As sophomore shooting guard Seth Curry put it, “We had to really face the facts and get real and know that we had to turn it around in the second half or we were going to get embarrassed out there.”

After intermission, the second game started just the opposite from the first. This time it was Duke opening with an 8-0 run, sucking in offensive boards and turning them into second-chance points. Duke dominated this match-up by 20 points, enough to redeem themselves and eek out a win.

Instead of UNC’s frontcourt, it was Duke’s backcourt that dominated this time. Nolan Smith and Curry each finished with career highs of 34 and 22 points, respectively. Smith was “off the charts,” his coach said. He made 13 buckets, including the one the sealed the victory by leaking out for a runaway jam on an in-bounds play with 14 seconds to go to stretch the advantage to six points.

Curry spurred the Blue Devils during the most telling moments by knocking down four straight jump shots to give the team its first lead of the night with nine minutes left to play.

They never surrendered it.

For UNC Coach Roy Williams, the second half was rather simple. Duke was more aggressive and when UNC couldn’t close out defensive possessions with rebounds, the Blue Devils seized control. Duke was able to collect offensive rebounds on five of the first 10 possessions, twice off of missed free throws.

“We just gave them too many opportunities,” Williams said. “The aggressive team that plays with the most intensity can usually make up for a lot of deficits, and I thought they did that.”

It didn’t help that sophomore guard Dexter Strickland was mired in foul trouble, leaving the Tar Heels without someone take over point guard duties when Marshall needed a blow, and most significantly allowing Smith to face weaker perimeter defenders during key stretches. In this second game, Duke shot 50 percent from the field and UNC went 0-6 from behind the arc.

“They are really good,” Krzyzewski said. “We were just a little bit better than them in the second half, and thank goodness.”

In person, the players seem to jump a little higher. The coaches shout instructions and question calls more loudly. The Cameron Crazies hurl insults more often (I write “hurl” because of the amount of phlem and spit that flew onto my laptop screen). The swirling mass of arms trying to distract free throw shooters gyrates more rapidly. The sportswriters even dress a little nicer.

Heck, I even found Waldo in the bathroom.

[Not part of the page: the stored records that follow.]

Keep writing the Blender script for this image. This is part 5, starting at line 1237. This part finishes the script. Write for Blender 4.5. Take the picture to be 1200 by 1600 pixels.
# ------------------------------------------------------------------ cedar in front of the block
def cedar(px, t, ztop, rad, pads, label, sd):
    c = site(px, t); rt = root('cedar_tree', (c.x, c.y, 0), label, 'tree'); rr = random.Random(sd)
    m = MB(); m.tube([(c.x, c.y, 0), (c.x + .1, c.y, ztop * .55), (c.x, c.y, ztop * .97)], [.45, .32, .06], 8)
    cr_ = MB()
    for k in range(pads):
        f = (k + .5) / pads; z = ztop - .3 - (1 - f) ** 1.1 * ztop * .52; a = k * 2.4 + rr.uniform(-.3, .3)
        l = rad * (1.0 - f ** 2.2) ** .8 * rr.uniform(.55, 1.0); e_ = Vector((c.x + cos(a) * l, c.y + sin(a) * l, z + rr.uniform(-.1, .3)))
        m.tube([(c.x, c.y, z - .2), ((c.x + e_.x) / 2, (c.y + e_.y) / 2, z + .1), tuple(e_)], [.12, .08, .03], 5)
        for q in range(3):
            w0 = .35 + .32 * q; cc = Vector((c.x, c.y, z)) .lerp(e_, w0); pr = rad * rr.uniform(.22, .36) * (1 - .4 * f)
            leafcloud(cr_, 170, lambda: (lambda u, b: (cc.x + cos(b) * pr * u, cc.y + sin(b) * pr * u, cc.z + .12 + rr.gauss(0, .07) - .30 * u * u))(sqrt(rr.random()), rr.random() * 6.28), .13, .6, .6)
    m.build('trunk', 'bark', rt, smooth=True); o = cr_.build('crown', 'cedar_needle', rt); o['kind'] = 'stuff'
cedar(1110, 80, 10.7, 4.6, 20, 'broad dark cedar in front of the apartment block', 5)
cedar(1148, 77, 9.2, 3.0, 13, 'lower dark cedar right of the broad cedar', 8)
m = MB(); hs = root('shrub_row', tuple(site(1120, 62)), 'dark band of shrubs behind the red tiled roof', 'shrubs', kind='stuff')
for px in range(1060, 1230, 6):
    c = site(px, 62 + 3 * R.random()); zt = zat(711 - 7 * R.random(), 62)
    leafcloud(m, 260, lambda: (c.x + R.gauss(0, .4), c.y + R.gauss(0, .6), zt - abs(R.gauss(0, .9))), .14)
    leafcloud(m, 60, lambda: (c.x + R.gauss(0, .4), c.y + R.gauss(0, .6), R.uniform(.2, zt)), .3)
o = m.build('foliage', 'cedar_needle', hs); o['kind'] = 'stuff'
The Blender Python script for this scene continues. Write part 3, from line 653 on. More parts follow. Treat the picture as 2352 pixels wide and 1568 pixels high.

Even though I have watched each year as the Duke student body camps out for weeks, seemingly collecting more paint, sparkles, superhero masks and probing insults as the game rolls near and even though I understand why it’s so easy to fall into hyperbole when discussing the rivalry, from Chapel Hill versus Durham to good versus evil in only a few steps, now I’ve truly experienced it.

“You think of vintage Duke-Carolina games and that was one of them,” Krzyzewski said.

It was vintage, but it was also unique. There was only one lead change on the night, but it marked Duke’s largest comeback from a halftime deficit in the 230-game history of the rivalry. You can bet the Tar Heels will seek to rectify that on March 5 when the Blue Devils visit the Dean Dome.